Speaking at the closing ceremony at Nyakuron Cultural Center, Peter Abdel Rahman Sule, a leader of United Democratic Party said he never thought he would one day be granted the honor to address an all southern political parties' conference, attended by " legitimate leaders and activists", on independence of the south Sudan.

"I am very much happy and pleased to openly speak before you today on the future of our people and the region, this is because I never thought I would one day address such a huge gathering on independence of South Sudan," said Sule.

The veteran politician whose party advocates for separation of the region said the independence of the was "imminent".

"We in the united Democratic Party remains committed to our principles which call for independence of the south from rest of the regions. We have advocated for this in reference to independence even at the time when it was difficult to speak about it and we never stopped talking about it until this peace was signed. It must be implemented to the letter", he said.

"We must go, there is nothing which can stop us from going if we are determined as all signs indicate," he said, reiterating that he was pleased to see the whole region speaking with "one voice."

SPLM-DC - Lam Akol Ajawin

Lam Akol Ajawin, leader of Sudan Peoples' Liberation Movement for Democratic Change (SPLM-DC) a breakaway group from the SPLM, commended conduct and high participation rate at the conference.

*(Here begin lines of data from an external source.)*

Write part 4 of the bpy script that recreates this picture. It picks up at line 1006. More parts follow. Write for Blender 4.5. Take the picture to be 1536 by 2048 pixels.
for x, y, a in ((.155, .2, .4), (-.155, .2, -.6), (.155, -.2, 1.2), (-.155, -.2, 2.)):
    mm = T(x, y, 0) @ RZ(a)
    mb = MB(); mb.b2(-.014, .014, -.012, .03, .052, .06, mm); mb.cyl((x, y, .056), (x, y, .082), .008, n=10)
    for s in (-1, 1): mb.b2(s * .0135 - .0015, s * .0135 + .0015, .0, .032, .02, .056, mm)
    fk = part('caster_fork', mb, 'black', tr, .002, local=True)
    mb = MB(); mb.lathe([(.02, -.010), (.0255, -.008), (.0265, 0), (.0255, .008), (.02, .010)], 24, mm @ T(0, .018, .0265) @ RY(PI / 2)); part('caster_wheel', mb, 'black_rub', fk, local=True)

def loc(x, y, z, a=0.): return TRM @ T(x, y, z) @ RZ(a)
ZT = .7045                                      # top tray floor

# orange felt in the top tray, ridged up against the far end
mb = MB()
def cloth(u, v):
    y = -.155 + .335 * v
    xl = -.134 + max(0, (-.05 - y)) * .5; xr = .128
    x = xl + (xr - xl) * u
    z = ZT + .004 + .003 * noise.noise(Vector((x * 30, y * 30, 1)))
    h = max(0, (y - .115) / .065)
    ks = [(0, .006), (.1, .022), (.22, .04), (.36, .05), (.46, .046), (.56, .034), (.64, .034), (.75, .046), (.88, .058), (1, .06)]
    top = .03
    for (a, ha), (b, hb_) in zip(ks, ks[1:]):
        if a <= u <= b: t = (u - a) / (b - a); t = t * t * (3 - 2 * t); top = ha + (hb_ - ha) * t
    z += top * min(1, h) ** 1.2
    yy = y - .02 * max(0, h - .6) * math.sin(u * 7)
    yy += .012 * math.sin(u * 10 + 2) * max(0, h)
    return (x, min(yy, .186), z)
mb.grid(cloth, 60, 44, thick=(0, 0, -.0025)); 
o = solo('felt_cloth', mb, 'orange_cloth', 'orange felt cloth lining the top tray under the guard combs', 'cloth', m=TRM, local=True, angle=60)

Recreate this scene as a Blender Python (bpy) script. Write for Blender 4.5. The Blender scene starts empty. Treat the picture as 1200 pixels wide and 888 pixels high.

Akol's, comments on the opening day of the conference called for amendment of the referendum law to postpone the referendum date from 9 of January 2011 to a date which would be recommended by the referendum commission.

But in his concluding statement Akol appeared to have sidelined his suggestion, pledging to work for independence of the region in the upcoming referendum vote.

"If there are people who still doubt that I will work against interest of the people of southern Sudan, they must know now it that our differences have been resolved by this conference," he said

"Of course there are times in the past when all of us went out of control because of lack of regular dialogue," said Akol amid waiving voices calling for independence of south Sudan.

The former Sudanese Foreign Minister called on political leaders to conduct similar reconciliation meetings throughout the south so that ordinary people were kept up-to-date with political developments and agreements.

"As our differences have been resolved by this conference, we must forget the past and open another chapter and begin to work together as block for common interest of our people and the region. It is when we work as block and not as individuals and parties that we can able to achieve common objective," said Akol.

"We must extend such initiatives on reconciliation and peace building to the grass root level. They must not be allowed to remain here. We must communicate them to our people by all means possible," he said.

Akol also declared to the conference that political differences between him and president of the semi-autonomous regional government of southern Sudan, General Salva Kiir Mayardit, had been resolved.

"At personal level, I must tell you that I still do not hold political differences with our president anymore. We have resolved them," said Akol.

Akol who in April fought a bitter election campaign against the SPLM described President Kiir as a brother.

"When president sent me an invitation, I readily responded to it because he is a brother whom we have done a lot of things together," he said.

South Sudan Democratic Forum - Bona Malwal Madut Riing

Bona Malwal Madut Riing, an adviser to the president of the republic of Sudan, who spoke on behalf of an elderly people and long serving politicians also appeared resigned from being an ardent critic of the regional government of southern Sudan.

He said that his party, the South Sudan Democractic Forum had intentionally made deliberations difficult at the start of the conference because they wanted a meaningful debate.

"We made deliberations difficult because we had wanted them to be meaningful at the end of the conference," said Malwal.

He said that the conference indicated that south Sudan was determined to separate from the north and become a new nation.

"Having been one of the participants from the initial day, I must admit that our people are fully prepared and determined to go come what may come," said Malwal.